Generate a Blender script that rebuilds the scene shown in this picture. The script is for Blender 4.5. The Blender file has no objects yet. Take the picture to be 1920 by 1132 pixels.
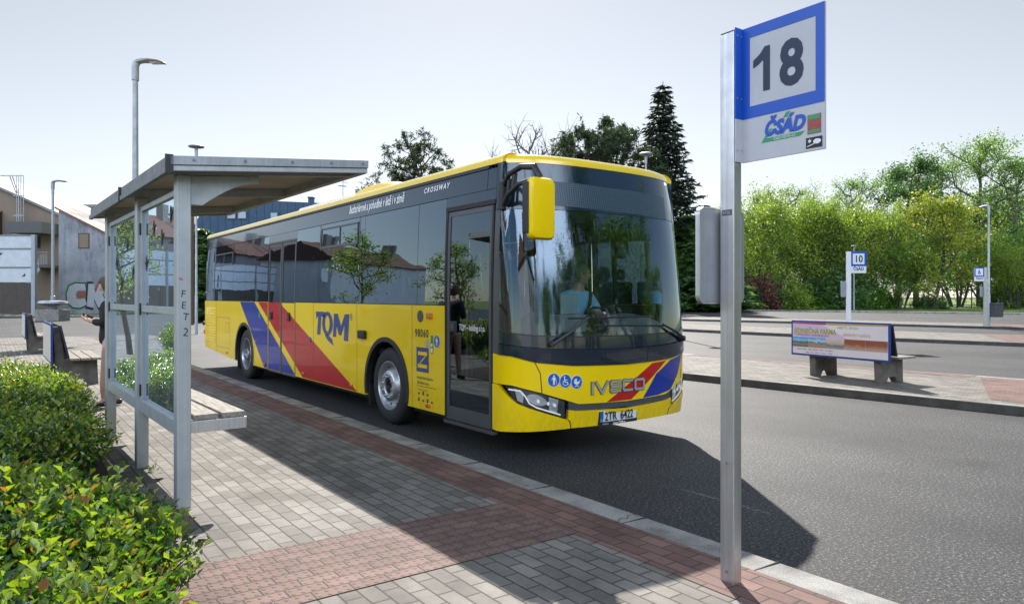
import bpy, bmesh, math, random
import numpy as np
from mathutils import Vector, Matrix
R = math.radians
SC = bpy.context.scene
COL = SC.collection

# ------------------------------------------------------------------ camera
CAMH = 1.6
cam_d = bpy.data.cameras.new('camera')
cam = bpy.data.objects.new('camera', cam_d)
COL.objects.link(cam)
cam.location = (0, 0, CAMH)
cam.rotation_euler = (R(90), 0, R(-36.0))
cam_d.sensor_width = 36.0
cam_d.lens = 36.0 * 1350 / 1920
cam_d.shift_y = -11 / 1920
cam_d.clip_start = 0.05
cam_d.clip_end = 3000
SC.camera = cam
SC.render.resolution_x = 1024
SC.render.resolution_y = 603

# ------------------------------------------------------------------ light
SUN_AZ, SUN_EL = 33.5, 38.7          # azimuth measured from +Y towards +X
w = bpy.data.worlds.new('World')
SC.world = w
w.use_nodes = True
wn = w.node_tree
bg = wn.nodes['Background']
sky = wn.nodes.new('ShaderNodeTexSky')
sky.sky_type = 'NISHITA'
sky.sun_disc = False
sky.sun_elevation = R(SUN_EL)
sky.sun_rotation = R(SUN_AZ)
sky.air_density = 1.0
sky.dust_density = 0.2
sky.ozone_density = 1.0
hs = wn.nodes.new('ShaderNodeHueSaturation'); hs.inputs['Saturation'].default_value = 0.36; hs.inputs['Value'].default_value = 0.86      # whitish haze around the sun
wn.links.new(sky.outputs[0], hs.inputs['Color'])
# bright unseen clouds, added opposite the sun to light the shaded bus sides
tcw = wn.nodes.new('ShaderNodeTexCoord'); sep = wn.nodes.new('ShaderNodeSeparateXYZ'); wn.links.new(tcw.outputs['Generated'], sep.inputs[0])
dotn = wn.nodes.new('ShaderNodeVectorMath'); dotn.operation = 'DOT_PRODUCT'; wn.links.new(tcw.outputs['Generated'], dotn.inputs[0])
dotn.inputs[1].default_value = (-math.sin(R(SUN_AZ + 20)), -math.cos(R(SUN_AZ + 20)), 0)
def mr(src, a, b):
    n_ = wn.nodes.new('ShaderNodeMapRange'); n_.interpolation_type = 'SMOOTHSTEP'; wn.links.new(src, n_.inputs[0]); n_.inputs[1].default_value = a; n_.inputs[2].default_value = b; return n_.outputs[0]
nz = wn.nodes.new('ShaderNodeTexNoise'); nz.inputs['Scale'].default_value = 3.2; nz.inputs['Detail'].default_value = 8; nz.inputs['Roughness'].default_value = 0.6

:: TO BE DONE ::
Please restate the material above line by line, exactly, beginning at its first line and ending with the line that contains "COL = SC.collection", without any pictures.

:: FINISHED ANSWER ::
Generate a Blender script that rebuilds the scene shown in this picture. The script is for Blender 4.5. The Blender file has no objects yet. Take the picture to be 1920 by 1132 pixels.
import bpy, bmesh, math, random
import numpy as np
from mathutils import Vector, Matrix
R = math.radians
SC = bpy.context.scene
COL = SC.collection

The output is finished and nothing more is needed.